• **Exercise directions**
Write out all the data again, exactly as it stands.

• **Dataset excerpt**
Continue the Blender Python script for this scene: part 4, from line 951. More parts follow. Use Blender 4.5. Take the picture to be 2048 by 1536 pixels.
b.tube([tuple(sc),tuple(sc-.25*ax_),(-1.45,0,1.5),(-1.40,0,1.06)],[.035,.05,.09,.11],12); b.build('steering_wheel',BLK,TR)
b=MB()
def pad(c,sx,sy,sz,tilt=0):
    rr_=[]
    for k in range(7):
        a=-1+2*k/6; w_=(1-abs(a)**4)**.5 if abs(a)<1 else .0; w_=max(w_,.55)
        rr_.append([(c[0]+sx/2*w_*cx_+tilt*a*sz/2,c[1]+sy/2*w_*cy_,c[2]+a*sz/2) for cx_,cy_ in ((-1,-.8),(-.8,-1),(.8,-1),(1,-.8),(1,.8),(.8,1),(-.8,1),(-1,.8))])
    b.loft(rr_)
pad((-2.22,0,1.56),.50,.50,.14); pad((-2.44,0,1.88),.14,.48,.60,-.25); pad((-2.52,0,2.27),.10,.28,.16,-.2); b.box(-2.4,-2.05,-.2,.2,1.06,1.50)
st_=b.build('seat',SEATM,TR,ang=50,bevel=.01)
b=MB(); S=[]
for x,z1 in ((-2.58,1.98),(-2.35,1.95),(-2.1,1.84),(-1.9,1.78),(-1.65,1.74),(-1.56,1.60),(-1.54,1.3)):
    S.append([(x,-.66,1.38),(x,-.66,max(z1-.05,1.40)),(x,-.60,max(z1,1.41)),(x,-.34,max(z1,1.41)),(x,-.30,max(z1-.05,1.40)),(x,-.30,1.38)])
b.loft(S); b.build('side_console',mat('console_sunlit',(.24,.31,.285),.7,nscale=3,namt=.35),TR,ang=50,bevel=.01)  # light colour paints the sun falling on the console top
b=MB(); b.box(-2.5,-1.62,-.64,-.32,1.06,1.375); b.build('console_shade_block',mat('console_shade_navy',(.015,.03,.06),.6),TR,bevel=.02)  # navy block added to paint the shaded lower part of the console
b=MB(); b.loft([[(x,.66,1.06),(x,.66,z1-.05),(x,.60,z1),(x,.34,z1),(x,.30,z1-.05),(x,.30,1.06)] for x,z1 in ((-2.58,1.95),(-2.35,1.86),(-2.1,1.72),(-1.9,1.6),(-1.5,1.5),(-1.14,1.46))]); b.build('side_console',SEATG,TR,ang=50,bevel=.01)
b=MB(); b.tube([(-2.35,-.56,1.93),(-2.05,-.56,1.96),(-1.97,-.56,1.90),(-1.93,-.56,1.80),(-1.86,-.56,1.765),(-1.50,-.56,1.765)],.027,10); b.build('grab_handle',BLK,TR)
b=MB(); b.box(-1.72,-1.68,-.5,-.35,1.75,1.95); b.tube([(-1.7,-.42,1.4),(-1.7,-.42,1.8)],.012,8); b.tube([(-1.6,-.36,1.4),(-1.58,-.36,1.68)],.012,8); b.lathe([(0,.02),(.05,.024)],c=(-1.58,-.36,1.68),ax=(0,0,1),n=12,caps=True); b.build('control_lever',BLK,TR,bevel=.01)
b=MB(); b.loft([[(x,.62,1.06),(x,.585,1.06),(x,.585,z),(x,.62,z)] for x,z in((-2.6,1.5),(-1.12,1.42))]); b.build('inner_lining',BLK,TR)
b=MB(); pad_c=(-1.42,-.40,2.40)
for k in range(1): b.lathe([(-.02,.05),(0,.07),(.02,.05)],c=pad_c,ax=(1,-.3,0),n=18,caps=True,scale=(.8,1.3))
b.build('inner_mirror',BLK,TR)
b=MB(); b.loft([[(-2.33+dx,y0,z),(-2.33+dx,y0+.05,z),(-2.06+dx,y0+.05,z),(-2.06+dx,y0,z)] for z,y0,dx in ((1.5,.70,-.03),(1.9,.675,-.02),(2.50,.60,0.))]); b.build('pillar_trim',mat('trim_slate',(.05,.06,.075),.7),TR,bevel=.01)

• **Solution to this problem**
Continue the Blender Python script for this scene: part 4, from line 951. More parts follow. Use Blender 4.5. Take the picture to be 2048 by 1536 pixels.
b.tube([tuple(sc),tuple(sc-.25*ax_),(-1.45,0,1.5),(-1.40,0,1.06)],[.035,.05,.09,.11],12); b.build('steering_wheel',BLK,TR)
b=MB()
def pad(c,sx,sy,sz,tilt=0):
    rr_=[]
    for k in range(7):
        a=-1+2*k/6; w_=(1-abs(a)**4)**.5 if abs(a)<1 else .0; w_=max(w_,.55)
        rr_.append([(c[0]+sx/2*w_*cx_+tilt*a*sz/2,c[1]+sy/2*w_*cy_,c[2]+a*sz/2) for cx_,cy_ in ((-1,-.8),(-.8,-1),(.8,-1),(1,-.8),(1,.8),(.8,1),(-.8,1),(-1,.8))])
    b.loft(rr_)
pad((-2.22,0,1.56),.50,.50,.14); pad((-2.44,0,1.88),.14,.48,.60,-.25); pad((-2.52,0,2.27),.10,.28,.16,-.2); b.box(-2.4,-2.05,-.2,.2,1.06,1.50)
st_=b.build('seat',SEATM,TR,ang=50,bevel=.01)
b=MB(); S=[]
for x,z1 in ((-2.58,1.98),(-2.35,1.95),(-2.1,1.84),(-1.9,1.78),(-1.65,1.74),(-1.56,1.60),(-1.54,1.3)):
    S.append([(x,-.66,1.38),(x,-.66,max(z1-.05,1.40)),(x,-.60,max(z1,1.41)),(x,-.34,max(z1,1.41)),(x,-.30,max(z1-.05,1.40)),(x,-.30,1.38)])
b.loft(S); b.build('side_console',mat('console_sunlit',(.24,.31,.285),.7,nscale=3,namt=.35),TR,ang=50,bevel=.01)  # light colour paints the sun falling on the console top
b=MB(); b.box(-2.5,-1.62,-.64,-.32,1.06,1.375); b.build('console_shade_block',mat('console_shade_navy',(.015,.03,.06),.6),TR,bevel=.02)  # navy block added to paint the shaded lower part of the console
b=MB(); b.loft([[(x,.66,1.06),(x,.66,z1-.05),(x,.60,z1),(x,.34,z1),(x,.30,z1-.05),(x,.30,1.06)] for x,z1 in ((-2.58,1.95),(-2.35,1.86),(-2.1,1.72),(-1.9,1.6),(-1.5,1.5),(-1.14,1.46))]); b.build('side_console',SEATG,TR,ang=50,bevel=.01)
b=MB(); b.tube([(-2.35,-.56,1.93),(-2.05,-.56,1.96),(-1.97,-.56,1.90),(-1.93,-.56,1.80),(-1.86,-.56,1.765),(-1.50,-.56,1.765)],.027,10); b.build('grab_handle',BLK,TR)
b=MB(); b.box(-1.72,-1.68,-.5,-.35,1.75,1.95); b.tube([(-1.7,-.42,1.4),(-1.7,-.42,1.8)],.012,8); b.tube([(-1.6,-.36,1.4),(-1.58,-.36,1.68)],.012,8); b.lathe([(0,.02),(.05,.024)],c=(-1.58,-.36,1.68),ax=(0,0,1),n=12,caps=True); b.build('control_lever',BLK,TR,bevel=.01)
b=MB(); b.loft([[(x,.62,1.06),(x,.585,1.06),(x,.585,z),(x,.62,z)] for x,z in((-2.6,1.5),(-1.12,1.42))]); b.build('inner_lining',BLK,TR)
b=MB(); pad_c=(-1.42,-.40,2.40)
for k in range(1): b.lathe([(-.02,.05),(0,.07),(.02,.05)],c=pad_c,ax=(1,-.3,0),n=18,caps=True,scale=(.8,1.3))
b.build('inner_mirror',BLK,TR)
b=MB(); b.loft([[(-2.33+dx,y0,z),(-2.33+dx,y0+.05,z),(-2.06+dx,y0+.05,z),(-2.06+dx,y0,z)] for z,y0,dx in ((1.5,.70,-.03),(1.9,.675,-.02),(2.50,.60,0.))]); b.build('pillar_trim',mat('trim_slate',(.05,.06,.075),.7),TR,bevel=.01)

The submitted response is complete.